**Information provided**

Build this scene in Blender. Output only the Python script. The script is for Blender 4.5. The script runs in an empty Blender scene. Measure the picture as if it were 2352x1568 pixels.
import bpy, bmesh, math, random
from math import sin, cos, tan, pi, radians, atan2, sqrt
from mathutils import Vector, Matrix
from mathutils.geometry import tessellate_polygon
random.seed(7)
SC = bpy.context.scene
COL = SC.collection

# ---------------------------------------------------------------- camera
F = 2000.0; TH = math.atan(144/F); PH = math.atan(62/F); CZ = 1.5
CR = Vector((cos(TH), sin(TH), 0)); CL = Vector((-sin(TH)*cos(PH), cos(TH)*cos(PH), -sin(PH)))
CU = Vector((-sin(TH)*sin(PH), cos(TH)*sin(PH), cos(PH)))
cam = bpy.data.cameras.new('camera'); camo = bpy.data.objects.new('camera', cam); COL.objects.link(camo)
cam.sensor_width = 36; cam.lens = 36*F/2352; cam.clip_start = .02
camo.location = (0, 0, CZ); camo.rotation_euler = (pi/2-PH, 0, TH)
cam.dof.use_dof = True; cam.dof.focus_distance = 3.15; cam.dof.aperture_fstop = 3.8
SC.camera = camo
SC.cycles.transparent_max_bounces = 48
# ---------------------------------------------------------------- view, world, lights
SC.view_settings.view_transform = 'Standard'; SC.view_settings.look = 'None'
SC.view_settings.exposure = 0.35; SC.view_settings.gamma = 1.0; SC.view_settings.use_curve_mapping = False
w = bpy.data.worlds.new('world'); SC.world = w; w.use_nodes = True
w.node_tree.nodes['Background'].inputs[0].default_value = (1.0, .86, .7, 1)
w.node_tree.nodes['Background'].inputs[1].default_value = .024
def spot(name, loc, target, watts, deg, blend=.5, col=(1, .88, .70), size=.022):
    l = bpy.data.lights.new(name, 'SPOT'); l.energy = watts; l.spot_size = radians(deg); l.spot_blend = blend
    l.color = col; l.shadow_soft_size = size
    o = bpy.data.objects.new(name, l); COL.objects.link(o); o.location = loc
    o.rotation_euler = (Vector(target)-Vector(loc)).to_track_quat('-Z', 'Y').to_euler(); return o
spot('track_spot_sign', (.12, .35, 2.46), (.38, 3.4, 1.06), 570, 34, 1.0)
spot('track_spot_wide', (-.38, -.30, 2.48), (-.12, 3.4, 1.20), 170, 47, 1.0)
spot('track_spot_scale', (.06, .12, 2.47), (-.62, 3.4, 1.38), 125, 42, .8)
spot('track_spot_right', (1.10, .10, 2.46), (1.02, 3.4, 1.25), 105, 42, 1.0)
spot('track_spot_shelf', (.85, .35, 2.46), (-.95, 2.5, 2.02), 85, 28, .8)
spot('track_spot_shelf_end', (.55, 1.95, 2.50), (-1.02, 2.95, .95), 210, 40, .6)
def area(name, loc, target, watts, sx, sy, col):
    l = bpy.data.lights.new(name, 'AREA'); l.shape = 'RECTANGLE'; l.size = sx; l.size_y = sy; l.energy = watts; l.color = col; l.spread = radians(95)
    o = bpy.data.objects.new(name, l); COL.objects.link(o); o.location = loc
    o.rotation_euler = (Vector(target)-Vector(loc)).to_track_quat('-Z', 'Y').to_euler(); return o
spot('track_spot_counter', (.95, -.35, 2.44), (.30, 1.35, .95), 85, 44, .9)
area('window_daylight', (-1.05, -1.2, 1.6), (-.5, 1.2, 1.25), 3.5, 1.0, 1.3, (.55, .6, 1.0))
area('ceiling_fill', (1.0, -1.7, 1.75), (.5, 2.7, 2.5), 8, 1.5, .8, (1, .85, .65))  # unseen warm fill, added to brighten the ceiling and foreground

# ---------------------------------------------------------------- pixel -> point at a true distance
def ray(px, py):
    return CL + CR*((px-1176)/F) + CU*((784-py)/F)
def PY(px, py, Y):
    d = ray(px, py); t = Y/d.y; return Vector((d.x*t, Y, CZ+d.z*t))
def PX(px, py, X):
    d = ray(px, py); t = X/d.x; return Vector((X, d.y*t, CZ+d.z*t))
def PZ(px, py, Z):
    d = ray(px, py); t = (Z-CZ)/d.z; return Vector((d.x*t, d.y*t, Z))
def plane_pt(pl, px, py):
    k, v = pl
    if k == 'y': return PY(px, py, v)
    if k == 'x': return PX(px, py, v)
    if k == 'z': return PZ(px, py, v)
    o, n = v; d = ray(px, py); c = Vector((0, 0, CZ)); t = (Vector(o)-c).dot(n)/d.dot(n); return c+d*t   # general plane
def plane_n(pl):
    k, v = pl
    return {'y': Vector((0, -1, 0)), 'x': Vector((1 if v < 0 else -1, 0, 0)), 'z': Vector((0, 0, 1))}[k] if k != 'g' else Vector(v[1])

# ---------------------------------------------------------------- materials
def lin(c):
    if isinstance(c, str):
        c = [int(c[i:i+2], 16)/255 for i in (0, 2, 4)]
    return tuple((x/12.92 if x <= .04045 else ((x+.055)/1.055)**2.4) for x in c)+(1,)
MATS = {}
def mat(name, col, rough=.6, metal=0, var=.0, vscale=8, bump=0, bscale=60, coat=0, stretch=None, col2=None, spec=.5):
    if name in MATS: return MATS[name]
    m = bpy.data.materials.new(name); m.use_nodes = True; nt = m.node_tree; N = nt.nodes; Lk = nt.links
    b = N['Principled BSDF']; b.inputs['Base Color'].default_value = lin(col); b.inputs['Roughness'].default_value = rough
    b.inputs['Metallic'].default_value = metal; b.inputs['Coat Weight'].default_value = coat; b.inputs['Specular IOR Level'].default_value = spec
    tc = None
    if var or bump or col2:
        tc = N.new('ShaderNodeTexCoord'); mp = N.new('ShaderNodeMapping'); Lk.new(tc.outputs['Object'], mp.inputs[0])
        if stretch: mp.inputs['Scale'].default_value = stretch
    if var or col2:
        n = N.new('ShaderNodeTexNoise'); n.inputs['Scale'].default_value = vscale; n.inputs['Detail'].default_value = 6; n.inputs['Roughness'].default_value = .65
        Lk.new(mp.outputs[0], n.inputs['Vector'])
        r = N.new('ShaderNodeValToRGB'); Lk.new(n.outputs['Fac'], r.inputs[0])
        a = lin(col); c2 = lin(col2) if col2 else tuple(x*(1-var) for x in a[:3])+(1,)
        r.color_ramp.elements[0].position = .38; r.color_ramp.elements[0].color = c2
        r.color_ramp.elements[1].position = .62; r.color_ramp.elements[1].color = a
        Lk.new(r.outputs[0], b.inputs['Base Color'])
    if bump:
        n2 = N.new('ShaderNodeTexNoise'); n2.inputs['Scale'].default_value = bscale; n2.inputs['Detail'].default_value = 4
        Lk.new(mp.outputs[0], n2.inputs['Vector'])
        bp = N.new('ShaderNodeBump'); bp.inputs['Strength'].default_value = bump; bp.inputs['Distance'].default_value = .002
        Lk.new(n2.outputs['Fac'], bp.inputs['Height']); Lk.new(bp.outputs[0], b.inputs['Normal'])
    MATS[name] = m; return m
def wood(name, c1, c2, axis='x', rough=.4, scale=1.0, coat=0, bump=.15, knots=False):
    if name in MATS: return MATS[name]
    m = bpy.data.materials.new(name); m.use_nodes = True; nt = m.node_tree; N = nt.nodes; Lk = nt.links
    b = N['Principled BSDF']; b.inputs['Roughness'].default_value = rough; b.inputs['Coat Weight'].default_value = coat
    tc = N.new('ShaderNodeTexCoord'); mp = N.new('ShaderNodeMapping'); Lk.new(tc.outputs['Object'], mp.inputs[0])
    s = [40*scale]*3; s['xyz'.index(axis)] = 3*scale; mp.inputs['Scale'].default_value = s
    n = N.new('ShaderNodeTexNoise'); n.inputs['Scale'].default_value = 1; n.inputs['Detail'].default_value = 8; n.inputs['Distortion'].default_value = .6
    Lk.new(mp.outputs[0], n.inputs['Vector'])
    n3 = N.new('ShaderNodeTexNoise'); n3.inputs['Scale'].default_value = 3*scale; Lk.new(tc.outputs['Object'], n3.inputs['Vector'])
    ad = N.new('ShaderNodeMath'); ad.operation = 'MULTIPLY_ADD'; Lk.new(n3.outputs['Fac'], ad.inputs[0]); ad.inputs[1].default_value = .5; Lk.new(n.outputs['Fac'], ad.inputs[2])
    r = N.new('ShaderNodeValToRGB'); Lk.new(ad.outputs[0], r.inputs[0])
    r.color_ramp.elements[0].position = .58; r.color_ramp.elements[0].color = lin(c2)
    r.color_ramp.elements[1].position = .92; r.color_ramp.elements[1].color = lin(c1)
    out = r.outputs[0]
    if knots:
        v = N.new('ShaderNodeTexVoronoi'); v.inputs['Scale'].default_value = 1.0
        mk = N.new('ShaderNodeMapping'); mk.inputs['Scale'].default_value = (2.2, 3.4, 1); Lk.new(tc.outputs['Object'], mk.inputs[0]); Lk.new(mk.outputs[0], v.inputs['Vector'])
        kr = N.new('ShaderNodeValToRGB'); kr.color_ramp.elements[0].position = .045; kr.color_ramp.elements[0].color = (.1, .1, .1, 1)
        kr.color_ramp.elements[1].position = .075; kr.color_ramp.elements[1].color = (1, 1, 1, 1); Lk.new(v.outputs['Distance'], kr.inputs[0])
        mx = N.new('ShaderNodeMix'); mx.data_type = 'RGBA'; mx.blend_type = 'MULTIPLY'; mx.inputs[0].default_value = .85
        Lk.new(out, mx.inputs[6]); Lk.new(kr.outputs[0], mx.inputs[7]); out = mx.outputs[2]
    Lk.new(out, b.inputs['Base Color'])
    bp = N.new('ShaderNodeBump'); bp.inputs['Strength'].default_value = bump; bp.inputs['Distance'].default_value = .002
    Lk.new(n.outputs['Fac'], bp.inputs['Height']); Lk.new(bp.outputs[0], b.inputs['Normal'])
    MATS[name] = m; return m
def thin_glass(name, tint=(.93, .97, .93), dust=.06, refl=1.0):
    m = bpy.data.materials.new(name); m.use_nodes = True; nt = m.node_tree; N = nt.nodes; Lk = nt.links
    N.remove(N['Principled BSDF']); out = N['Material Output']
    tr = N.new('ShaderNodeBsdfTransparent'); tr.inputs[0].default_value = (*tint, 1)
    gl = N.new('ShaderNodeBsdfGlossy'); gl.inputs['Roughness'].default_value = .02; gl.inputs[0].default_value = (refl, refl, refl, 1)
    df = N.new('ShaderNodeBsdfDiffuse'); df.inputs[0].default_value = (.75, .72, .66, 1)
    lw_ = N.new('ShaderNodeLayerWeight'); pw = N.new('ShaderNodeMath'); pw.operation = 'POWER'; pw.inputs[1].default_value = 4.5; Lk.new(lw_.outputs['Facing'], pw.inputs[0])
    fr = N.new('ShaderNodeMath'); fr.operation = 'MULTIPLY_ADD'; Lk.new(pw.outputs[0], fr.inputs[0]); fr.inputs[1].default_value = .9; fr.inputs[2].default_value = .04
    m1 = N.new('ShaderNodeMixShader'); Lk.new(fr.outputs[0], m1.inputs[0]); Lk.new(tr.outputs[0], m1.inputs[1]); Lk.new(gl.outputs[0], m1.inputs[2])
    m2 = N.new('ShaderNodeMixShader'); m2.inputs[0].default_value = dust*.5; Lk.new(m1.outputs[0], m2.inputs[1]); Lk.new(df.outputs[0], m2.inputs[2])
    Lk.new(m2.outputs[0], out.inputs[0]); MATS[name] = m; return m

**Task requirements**
Locate the word "scene" in the data above. Copy every line carrying it.

**Finished exercise**
Build this scene in Blender. Output only the Python script. The script is for Blender 4.5. The script runs in an empty Blender scene. Measure the picture as if it were 2352x1568 pixels.
SC = bpy.context.scene